The most puzzling aspect of all this is that Eddie McGuire managed to rise from the muddy bank of The Footy Show and walk on two feet into positions of relative power and subsequent wealth.
So here we have a free-to-air TV channel paying an absolute fortune for the broadcast rites of the 2010 Winter Olympics. You would think that would ensure a team of sports reporters rich in knowledge and experience and perhaps one or two ‘lifestyle’ reporters to give us the fluff and bubble pieces about the Olympic experience. You would expect a tight broadcast of live action and pertinent replays that respect the fact we now live in a highly connected world and while we may not know the ins and outs of ice-hockey, the luge or speed skating we have a deep respect for what it takes to reach Olympic standards and indeed have a national identity of loving sports whatever they may be.
They got it partly right with one of the fathers of Australian sports reporting Ken Sutcliffe hosting the morning/daytime schedule.

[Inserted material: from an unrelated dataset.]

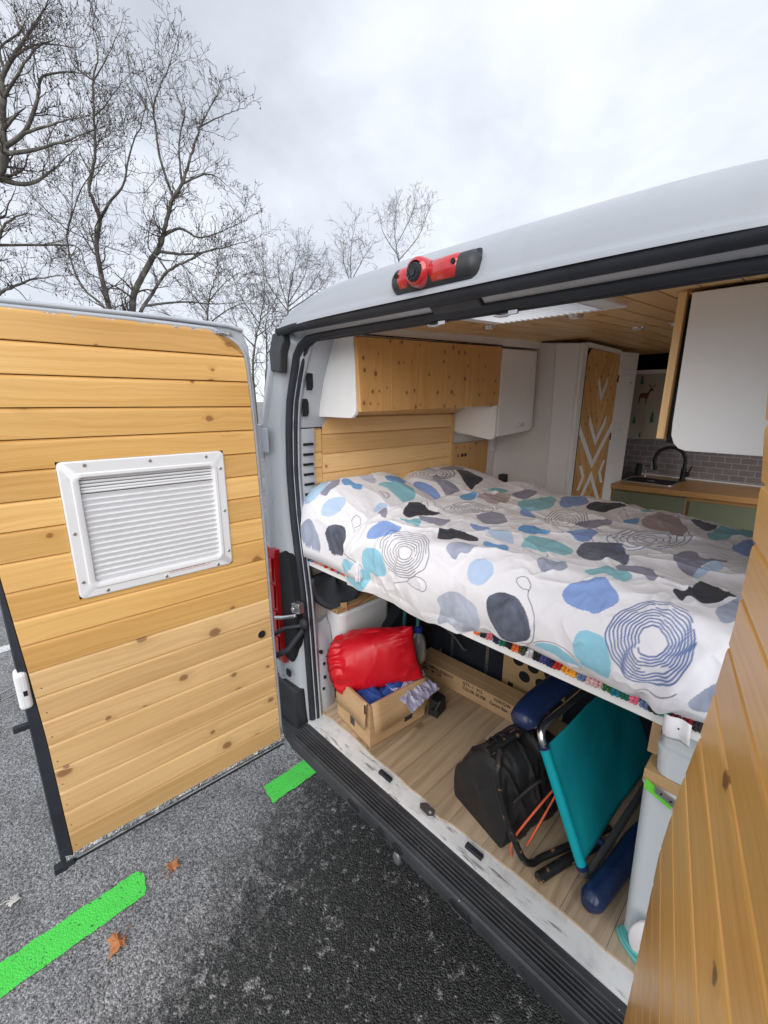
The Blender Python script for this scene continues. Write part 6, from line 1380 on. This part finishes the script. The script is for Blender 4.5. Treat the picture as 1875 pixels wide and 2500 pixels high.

Indeed, that broadcast can be quite enjoyable and slick (although even he has come unstuck in the last few days with a jibe about the mens double luge which would probably have otherwise gone unnoticed was it not for Eddie’s previous foray into the gay gay). Leila McKinnon seems to have the right level of enthusiasm and professionalism to pull off her role in the team and it strikes me she has realised this opportunity to be the Johanna Griggs of Channel Nine and is running with it. Hard.
But then ‘they’ (they being I’m not entirely sure but some sort of senior management committee because only this sort of decision could come from a committee) made the fatal decision to put Eddie at the helm. The poster boy of Channel 9’s Olympic team. And well, it was just an out-of-control downhill ski from there. Crashing into gates and fences by trying to bait the unbaitable in Dale Begg-Smith into some uncomfortably narrow-minded ‘we was robbed’ beat up. Going head over tail by gushing like a schoolboy over Katarina Witt and making her clearly uncomfortable in raising a playboy shoot she did when? decades ago. Smashing into barriers with his deeply patronising exchanges with every female sportsperson he’s interviewed and revealing his own pathetic, antiquated and completely inappropriate attitudes towards homosexuals with his gay gags about the male figure skaters.
Oh sure, we all chortle at the flamboyance of those guys – similar to our reaction to ballroom dancing competitions I imagine, but there is a time and a place and a way to do it where people are not offended. Where it is obviously coming from a place of a ribbing not a derision. Where it is a dig not a revelation of your own hang-ups. The saddest part of that incident was at no time did Eddie acknowledge the incredible athleticism and skill of those ice skaters. As if somehow the fact they wore costumes and danced! on ice! completely discredited the ability and hard work it took for them to reach that point.
And so here we sit. A man with an attitude clearly more at home in Australia in 1970 than 2010 but with more money and subsequent power than the rest of us will ever see.
And I guess that is the most depressing part of all.